▶ **PROBLEM STATEMENT**
Copy everything in the listing below word for word, apart from any images.

▶ **PROVIDED MATERIAL**
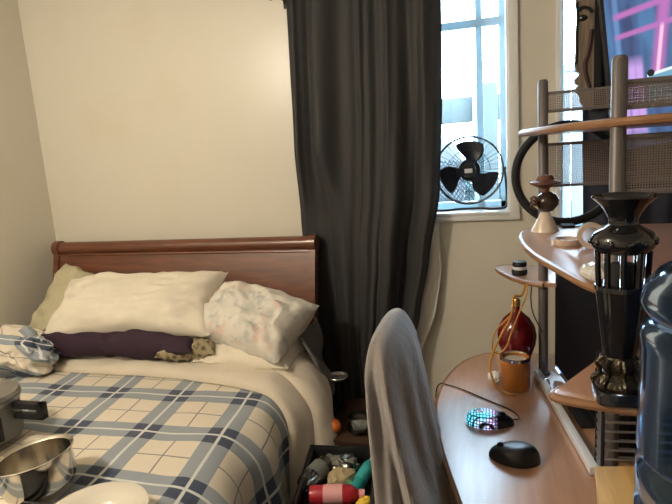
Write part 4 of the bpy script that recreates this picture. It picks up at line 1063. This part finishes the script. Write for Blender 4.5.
# black square loop handles
def loop(cx, cy, z0, w_, h_, th_, a, dep):
    b = BM(); R_ = RZ(a)
    for bx_ in ((0, w_, h_-th_, h_), (0, w_, 0, th_*.8), (w_-th_*1.1, w_, 0, h_)):
        box(b, bx_[0], bx_[1], -dep/2, dep/2, bx_[2], bx_[3], .003, 2)
    for v in b.verts: v.co = R_ @ v.co + Vector((cx, cy, z0))
    return b
part('handle', loop(-1.665, 1.29, gz+.055, .085, .085, .026, math.radians(-14), .028), M_black, t)
part('handle', loop(-1.65, 1.40, gz+.075, .125, .060, .022, math.radians(2), .03), M_black, t)
b = BM(); box(b, -1.685, -1.63, 1.22, 1.29, gz+.045, gz+.075, .006, 3, RZ(math.radians(-20))); part('latch', b, M_black, t)

# ================================================================ CEILING LAMP
t = thing('ceiling_light', 'round ceiling lamp above the foot of the bed', 'lamp', (LAMP_POS[0], LAMP_POS[1], 2.6))
b = BM(); lathe(b, [(0, 2.599), (.07, 2.599), (.07, 2.575), (.02, 2.57), (.02, 2.44), (0, 2.44)], LAMP_POS[0], LAMP_POS[1], 32); part('canopy', b, M_white, t)
ld_ = bpy.data.lights.new('bulb', 'POINT'); ld_.energy = LAMP_W; ld_.color = (1.0, 0.87, 0.69); ld_.shadow_soft_size = .07
lo = bpy.data.objects.new('bulb', ld_); C.objects.link(lo); lo.parent = t; lo.location = (0, 0, LAMP_POS[2]-2.6)
# daylight portals at the windows
for (W, nm) in ((W1, 'window_portal'), (W2, 'window_portal')):
    la = bpy.data.lights.new(nm, 'AREA'); la.shape = 'RECTANGLE'; la.size = W[1]-W[0]; la.size_y = W[3]-W[2]; la.cycles.is_portal = True
    lo = bpy.data.objects.new(nm, la); C.objects.link(lo); lo.location = ((W[0]+W[1])/2, YB+WT+.01, (W[2]+W[3])/2); lo.rotation_euler = (math.radians(-90), 0, 0)

# repeats of a kind share a group
for o in bpy.data.objects:
    if o.parent is None:
        base = o.name.split('.')[0]
        g = {'bed_pillow': 'pillows at the head of the bed', 'snack_packet': 'packets in the black crate', 'plastic_bottle': 'bottles in the black crate', 'computer_mouse': 'mice on the desk', 'tape_roll': 'tape rings on the middle shelf', 'bush': 'bushes outside the window'}.get(base)
        if g: o['group'] = g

▶ **EXPECTED ANSWER**
Write part 4 of the bpy script that recreates this picture. It picks up at line 1063. This part finishes the script. Write for Blender 4.5.
# black square loop handles
def loop(cx, cy, z0, w_, h_, th_, a, dep):
    b = BM(); R_ = RZ(a)
    for bx_ in ((0, w_, h_-th_, h_), (0, w_, 0, th_*.8), (w_-th_*1.1, w_, 0, h_)):
        box(b, bx_[0], bx_[1], -dep/2, dep/2, bx_[2], bx_[3], .003, 2)
    for v in b.verts: v.co = R_ @ v.co + Vector((cx, cy, z0))
    return b
part('handle', loop(-1.665, 1.29, gz+.055, .085, .085, .026, math.radians(-14), .028), M_black, t)
part('handle', loop(-1.65, 1.40, gz+.075, .125, .060, .022, math.radians(2), .03), M_black, t)
b = BM(); box(b, -1.685, -1.63, 1.22, 1.29, gz+.045, gz+.075, .006, 3, RZ(math.radians(-20))); part('latch', b, M_black, t)

# ================================================================ CEILING LAMP
t = thing('ceiling_light', 'round ceiling lamp above the foot of the bed', 'lamp', (LAMP_POS[0], LAMP_POS[1], 2.6))
b = BM(); lathe(b, [(0, 2.599), (.07, 2.599), (.07, 2.575), (.02, 2.57), (.02, 2.44), (0, 2.44)], LAMP_POS[0], LAMP_POS[1], 32); part('canopy', b, M_white, t)
ld_ = bpy.data.lights.new('bulb', 'POINT'); ld_.energy = LAMP_W; ld_.color = (1.0, 0.87, 0.69); ld_.shadow_soft_size = .07
lo = bpy.data.objects.new('bulb', ld_); C.objects.link(lo); lo.parent = t; lo.location = (0, 0, LAMP_POS[2]-2.6)
# daylight portals at the windows
for (W, nm) in ((W1, 'window_portal'), (W2, 'window_portal')):
    la = bpy.data.lights.new(nm, 'AREA'); la.shape = 'RECTANGLE'; la.size = W[1]-W[0]; la.size_y = W[3]-W[2]; la.cycles.is_portal = True
    lo = bpy.data.objects.new(nm, la); C.objects.link(lo); lo.location = ((W[0]+W[1])/2, YB+WT+.01, (W[2]+W[3])/2); lo.rotation_euler = (math.radians(-90), 0, 0)

# repeats of a kind share a group
for o in bpy.data.objects:
    if o.parent is None:
        base = o.name.split('.')[0]
        g = {'bed_pillow': 'pillows at the head of the bed', 'snack_packet': 'packets in the black crate', 'plastic_bottle': 'bottles in the black crate', 'computer_mouse': 'mice on the desk', 'tape_roll': 'tape rings on the middle shelf', 'bush': 'bushes outside the window'}.get(base)
        if g: o['group'] = g